-- BEGIN --

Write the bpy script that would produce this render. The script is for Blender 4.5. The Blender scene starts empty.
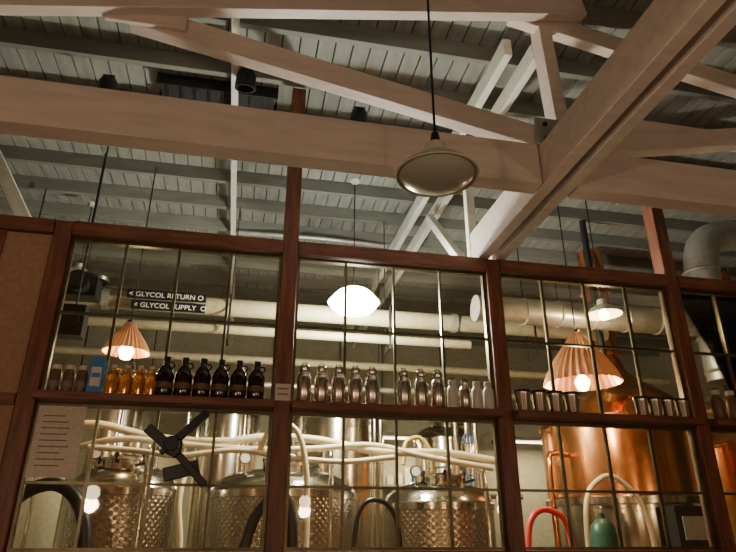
import bpy, bmesh, math, random
from mathutils import Vector, Matrix
random.seed(7)
sc = bpy.context.scene

# ------------------------------------------------------------------ materials
def mat(name, col, rough=0.5, metal=0.0, var=0.0, scale=(4,4,4), bump=0.0, emit=None, es=0.0, spec=0.5, nscale=3.0):
    m = bpy.data.materials.new(name); m.use_nodes = True
    nt = m.node_tree; b = nt.nodes['Principled BSDF']
    b.inputs['Base Color'].default_value = (*col, 1)
    b.inputs['Roughness'].default_value = rough
    b.inputs['Metallic'].default_value = metal
    b.inputs['Specular IOR Level'].default_value = spec
    if emit:
        b.inputs['Emission Color'].default_value = (*emit, 1)
        b.inputs['Emission Strength'].default_value = es
    if var or bump:
        tc = nt.nodes.new('ShaderNodeTexCoord'); mp = nt.nodes.new('ShaderNodeMapping')
        mp.inputs['Scale'].default_value = scale
        nz = nt.nodes.new('ShaderNodeTexNoise'); nz.inputs['Scale'].default_value = nscale
        nz.inputs['Detail'].default_value = 6
        nt.links.new(tc.outputs['Object'], mp.inputs['Vector']); nt.links.new(mp.outputs['Vector'], nz.inputs['Vector'])
        if var:
            r = nt.nodes.new('ShaderNodeValToRGB')
            r.color_ramp.elements[0].position = 0.3; r.color_ramp.elements[1].position = 0.7
            r.color_ramp.elements[0].color = (*[max(0, c*(1-var)) for c in col], 1)
            r.color_ramp.elements[1].color = (*[min(1, c*(1+var)) for c in col], 1)
            nt.links.new(nz.outputs['Fac'], r.inputs['Fac']); nt.links.new(r.outputs['Color'], b.inputs['Base Color'])
        if bump:
            bp = nt.nodes.new('ShaderNodeBump'); bp.inputs['Strength'].default_value = bump; bp.inputs['Distance'].default_value = 0.01
            nt.links.new(nz.outputs['Fac'], bp.inputs['Height']); nt.links.new(bp.outputs['Normal'], b.inputs['Normal'])
    return m

M = {}
M['paint'] = mat('painted_beam', (.67,.56,.49), .55, var=.10, scale=(1,6,6), bump=.25)
M['paint2'] = mat('painted_ridge', (.66,.64,.55), .6, var=.1, bump=.2)
M['board'] = mat('ceiling_board', (.24,.245,.21), .7, var=.2, scale=(5,.8,3), bump=.3)
M['rafter'] = mat('rafter_paint', (.18,.185,.155), .7, var=.15, scale=(1,5,5), bump=.3)
M['dark'] = mat('dark_void', (.012,.012,.012), .8)
M['wood'] = mat('red_brown_wood', (.16,.052,.026), .45, var=.45, scale=(8,8,1), bump=.3)
M['woodh'] = mat('red_brown_wood_rail', (.16,.052,.026), .45, var=.45, scale=(1,8,8), bump=.3)
M['tan'] = mat('tan_plaster', (.36,.21,.13), .8, var=.15, bump=.2, nscale=6)
M['lead'] = mat('dark_brass_came', (.12,.10,.055), .35, .7, var=.3)
M['wall'] = mat('brewery_wall', (.38,.35,.27), .7, var=.12, bump=.2)
M['warmwall'] = mat('bar_wall', (.30,.20,.14), .8, var=.1)
M['floor'] = mat('concrete_floor', (.16,.15,.14), .5, var=.3, bump=.2)
M['black'] = mat('black_plastic', (.008,.008,.012), .35)
M['blackm'] = mat('black_metal', (.02,.02,.02), .4, .3)
M['steel'] = mat('stainless', (.66,.62,.54), .18, 1, var=.12, scale=(1,1,12))
M['steel2'] = mat('brushed_steel_bottle', (.60,.53,.45), .20, 1)
M['duct'] = mat('galvanised_duct', (.50,.50,.46), .38, .65, var=.15)
M['copper'] = mat('copper', (.95,.39,.16), .20, 1, var=.15, nscale=2)
M['cream'] = mat('cream_pipe_insulation', (.31,.27,.18), .6, var=.15)
M['hose'] = mat('white_hose', (.68,.58,.40), .5, var=.08)
M['redhose'] = mat('red_hose', (.7,.04,.05), .4)
M['yelhose'] = mat('yellow_hose', (.45,.33,.10), .4)
M['green'] = mat('green_cylinder_paint', (.03,.10,.06), .4)
M['blue'] = mat('blue_carton', (.03,.18,.45), .5)
M['label'] = mat('paper_label', (.6,.54,.44), .7)
M['paper'] = mat('notice_paper', (.66,.56,.46), .8, var=.12, nscale=12)
M['print'] = mat('grey_print', (.2,.17,.15), .8)
M['darkglass'] = mat('dark_brown_glass', (.018,.008,.005), .08)
M['enamel'] = mat('white_enamel', (.50,.49,.41), .3)
M['white'] = mat('white_bottle', (.6,.56,.48), .4)
M['brown'] = mat('brown_jar', (.14,.07,.035), .4)
M['txt'] = mat('white_lettering', (.75,.75,.7), .6)
M['opal'] = mat('opal_glass_lit', (.9,.9,.88), .4, emit=(.95,1,.94), es=40)

def emis(name, col, s):
    m = bpy.data.materials.new(name); m.use_nodes = True; nt = m.node_tree; nt.nodes.clear()
    e = nt.nodes.new('ShaderNodeEmission'); o = nt.nodes.new('ShaderNodeOutputMaterial')
    e.inputs[0].default_value = (*col,1); e.inputs[1].default_value = s
    nt.links.new(e.outputs[0], o.inputs[0]); return m
M['bulbW'] = emis('lit_bulb_white', (.98,1,.95), 90)
M['bulbO'] = emis('lit_bulb_warm', (1,.78,.50), 30)
M['tube'] = emis('added_tube_glow', (1,.93,.75), 10)
m = bpy.data.materials.new('amber_glass'); m.use_nodes = True
b = m.node_tree.nodes['Principled BSDF']; b.inputs['Base Color'].default_value = (.75,.30,.05,1)
b.inputs['Roughness'].default_value = .1; b.inputs['Transmission Weight'].default_value = .7
M['amber'] = m
M['bulboff'] = mat('frosted_lens', (.42,.41,.34), .2)
m = bpy.data.materials.new('window_glass'); m.use_nodes = True; nt = m.node_tree; nt.nodes.clear()
o = nt.nodes.new('ShaderNodeOutputMaterial'); mx = nt.nodes.new('ShaderNodeMixShader')
tr = nt.nodes.new('ShaderNodeBsdfTransparent'); gl = nt.nodes.new('ShaderNodeBsdfGlossy'); fr = nt.nodes.new('ShaderNodeFresnel')
tr.inputs[0].default_value = (.96,.94,.85,1); gl.inputs['Roughness'].default_value = .02; fr.inputs[0].default_value = 1.45
nt.links.new(fr.outputs[0], mx.inputs[0]); nt.links.new(tr.outputs[0], mx.inputs[1]); nt.links.new(gl.outputs[0], mx.inputs[2]); nt.links.new(mx.outputs[0], o.inputs[0])
M['glass'] = m
def shade_mat(name, c):
    m = bpy.data.materials.new(name); m.use_nodes = True; nt = m.node_tree; nt.nodes.clear()
    o = nt.nodes.new('ShaderNodeOutputMaterial'); mx = nt.nodes.new('ShaderNodeMixShader')
    d = nt.nodes.new('ShaderNodeBsdfDiffuse'); t = nt.nodes.new('ShaderNodeBsdfTranslucent')
    g = nt.nodes.new('ShaderNodeBsdfGlossy'); g.inputs[0].default_value = (.85,.48,.28,1); g.inputs['Roughness'].default_value = .32
    m2 = nt.nodes.new('ShaderNodeMixShader'); m2.inputs[0].default_value = .6
    d.inputs[0].default_value = (*c,1); t.inputs[0].default_value = (*c,1); mx.inputs[0].default_value = .16
    nt.links.new(d.outputs[0], mx.inputs[1]); nt.links.new(t.outputs[0], mx.inputs[2])
    nt.links.new(mx.outputs[0], m2.inputs[1]); nt.links.new(g.outputs[0], m2.inputs[2]); nt.links.new(m2.outputs[0], o.inputs[0])
    return m
M['pleat'] = shade_mat('copper_slatted_shade', (.48,.24,.13))
m = mat('dimpled_steel', (.50,.46,.39), .24, 1); nt = m.node_tree; b = nt.nodes['Principled BSDF']
uv = nt.nodes.new('ShaderNodeUVMap'); sp = nt.nodes.new('ShaderNodeSeparateXYZ'); nt.links.new(uv.outputs[0], sp.inputs[0])
def mth(op, a, bb=None):
    n = nt.nodes.new('ShaderNodeMath'); n.operation = op
    for i, v in enumerate((a, bb)):
        if v is None: continue
        if isinstance(v, (int, float)): n.inputs[i].default_value = v
        else: nt.links.new(v, n.inputs[i])
    return n.outputs[0]
k = 2*math.pi/.14
s1 = mth('SINE', mth('MULTIPLY', mth('ADD', sp.outputs[0], sp.outputs[1]), k)); s2 = mth('SINE', mth('MULTIPLY', mth('SUBTRACT', sp.outputs[0], sp.outputs[1]), k))
h = mth('MULTIPLY', s1, s2); h = mth('MULTIPLY', h, h)
bp = nt.nodes.new('ShaderNodeBump'); bp.inputs['Strength'].default_value = .45; bp.inputs['Distance'].default_value = .009
nt.links.new(h, bp.inputs['Height']); nt.links.new(bp.outputs[0], b.inputs['Normal'])
M['dimple'] = m

# ------------------------------------------------------------------ mesh builder
class MB:
    def __init__(s):
        s.bm = bmesh.new(); s.mats = []; s.uv = s.bm.loops.layers.uv.new('UVMap')
    def mi(s, m):
        m = M[m]
        if m not in s.mats: s.mats.append(m)
        return s.mats.index(m)
    def box(s, x0, x1, y0, y1, z0, z1, m):
        i = s.mi(m); v = [s.bm.verts.new((x, y, z)) for x in (x0, x1) for y in (y0, y1) for z in (z0, z1)]
        for f in ((0,1,3,2),(4,6,7,5),(0,4,5,1),(2,3,7,6),(0,2,6,4),(1,5,7,3)):
            fc = s.bm.faces.new([v[j] for j in f]); fc.material_index = i
        return s
    def beam(s, p, q, w, h, m, up=(0,0,1)):
        p = Vector(p); q = Vector(q); d = (q-p).normalized(); up = Vector(up)
        if abs(d.dot(up)) > .98: up = Vector((0,1,0))
        sd = d.cross(up).normalized(); u = sd.cross(d).normalized(); i = s.mi(m); v = []
        for e in (p, q):
            for a, c in ((-1,-1),(1,-1),(1,1),(-1,1)): v.append(s.bm.verts.new(e + sd*a*w/2 + u*c*h/2))
        for f in ((3,2,1,0),(4,5,6,7),(0,1,5,4),(1,2,6,5),(2,3,7,6),(3,0,4,7)):
            fc = s.bm.faces.new([v[j] for j in f]); fc.material_index = i
        return s
    def lathe(s, c, prof, m, seg=32, rot=None, rib=0.0):
        c = Vector(c); rings = []; i = s.mi(m)
        mm = rot if rot else Matrix.Identity(3)
        for (r, z) in prof:
            if r < 1e-5: rings.append([s.bm.verts.new(c + mm @ Vector((0,0,z)))])
            else:
                rings.append([s.bm.verts.new(c + mm @ Vector((r*(1-(rib if j%2 else 0))*math.cos(2*math.pi*j/seg), r*(1-(rib if j%2 else 0))*math.sin(2*math.pi*j/seg), z))) for j in range(seg)])
        rm = max(p[0] for p in prof)
        for k2 in range(len(rings)-1):
            A, B = rings[k2], rings[k2+1]
            for j in range(seg):
                j2 = (j+1) % seg
                if len(A) == 1 and len(B) == 1: continue
                if len(A) == 1: vs = [A[0], B[j2], B[j]]; co = [(j,0),(j+1,1),(j,1)]
                elif len(B) == 1: vs = [A[j], A[j2], B[0]]; co = [(j,0),(j+1,0),(j,1)]
                else: vs = [A[j], A[j2], B[j2], B[j]]; co = [(j,0),(j+1,0),(j+1,1),(j,1)]
                f = s.bm.faces.new(vs); f.material_index = i; f.smooth = True
                for l, (a, t) in zip(f.loops, co):
                    l[s.uv].uv = (2*math.pi*rm*a/seg, prof[k2+t][1])
        return s
    def tube(s, pts, r, m, seg=10, sub=6, cap=True):
        P = [Vector(p) for p in pts]; i = s.mi(m)
        if len(P) > 2 and sub > 1:
            Q = [P[0]*2-P[1]] + P + [P[-1]*2-P[-2]]; out = []
            for k2 in range(1, len(Q)-2):
                for t in range(sub):
                    t = t/sub; a, b_, c, d = Q[k2-1], Q[k2], Q[k2+1], Q[k2+2]
                    out.append(.5*((2*b_)+(c-a)*t+(2*a-5*b_+4*c-d)*t*t+(3*b_-a-3*c+d)*t**3))
            out.append(P[-1]); P = out
        rings = []; n = None
        for k2, p in enumerate(P):
            d = (P[min(k2+1, len(P)-1)]-P[max(k2-1, 0)]).normalized()
            if n is None:
                n = d.orthogonal().normalized()
            n = (n - d*n.dot(d)).normalized(); b_ = d.cross(n)
            rings.append([s.bm.verts.new(p + r*(n*math.cos(2*math.pi*j/seg)+b_*math.sin(2*math.pi*j/seg))) for j in range(seg)])
        for A, B in zip(rings, rings[1:]):
            for j in range(seg):
                f = s.bm.faces.new([A[j], A[(j+1)%seg], B[(j+1)%seg], B[j]]); f.material_index = i; f.smooth = True
        if cap:
            f = s.bm.faces.new(rings[0][::-1]); f.material_index = i
            f = s.bm.faces.new(rings[-1]); f.material_index = i
        return s
    def done(s, name, bevel=0, parent=None, fixn=True):
        if fixn: bmesh.ops.recalc_face_normals(s.bm, faces=s.bm.faces)
        vs = [v.co for v in s.bm.verts]
        lo = Vector([min(v[k] for v in vs) for k in range(3)]); hi = Vector([max(v[k] for v in vs) for k in range(3)])
        c = Vector(((lo.x+hi.x)/2, (lo.y+hi.y)/2, lo.z))
        for v in s.bm.verts: v.co -= c
        me = bpy.data.meshes.new(name); s.bm.to_mesh(me); s.bm.free()
        for m_ in s.mats: me.materials.append(m_)
        me.set_sharp_from_angle(angle=math.radians(38))
        o = bpy.data.objects.new(name, me); sc.collection.objects.link(o); o.location = c
        if bevel:
            md = o.modifiers.new('Bevel', 'BEVEL'); md.width = bevel; md.segments = 2; md.limit_method = 'ANGLE'
        if parent: o.parent = parent
        return o
def empty(name, loc=(0,0,0)):
    e = bpy.data.objects.new(name, None); sc.collection.objects.link(e); e.location = (0,0,0); e.empty_display_size = .1; return e
def light(name, loc, W, col, r=.08, parent=None):
    l = bpy.data.lights.new(name, 'POINT'); l.energy = W; l.color = col; l.shadow_soft_size = r
    o = bpy.data.objects.new(name, l); sc.collection.objects.link(o); o.location = loc
    if parent: o.parent = parent
    return o
RX = Matrix.Rotation(math.pi/2,3,'X'); RY = Matrix.Rotation(math.pi/2,3,'Y')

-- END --

Leave the pictures out and reproduce exactly the lines from the top of the listing above through the line with "sc = bpy.context.scene".

Write the bpy script that would produce this render. The script is for Blender 4.5. The Blender scene starts empty.
import bpy, bmesh, math, random
from mathutils import Vector, Matrix
random.seed(7)
sc = bpy.context.scene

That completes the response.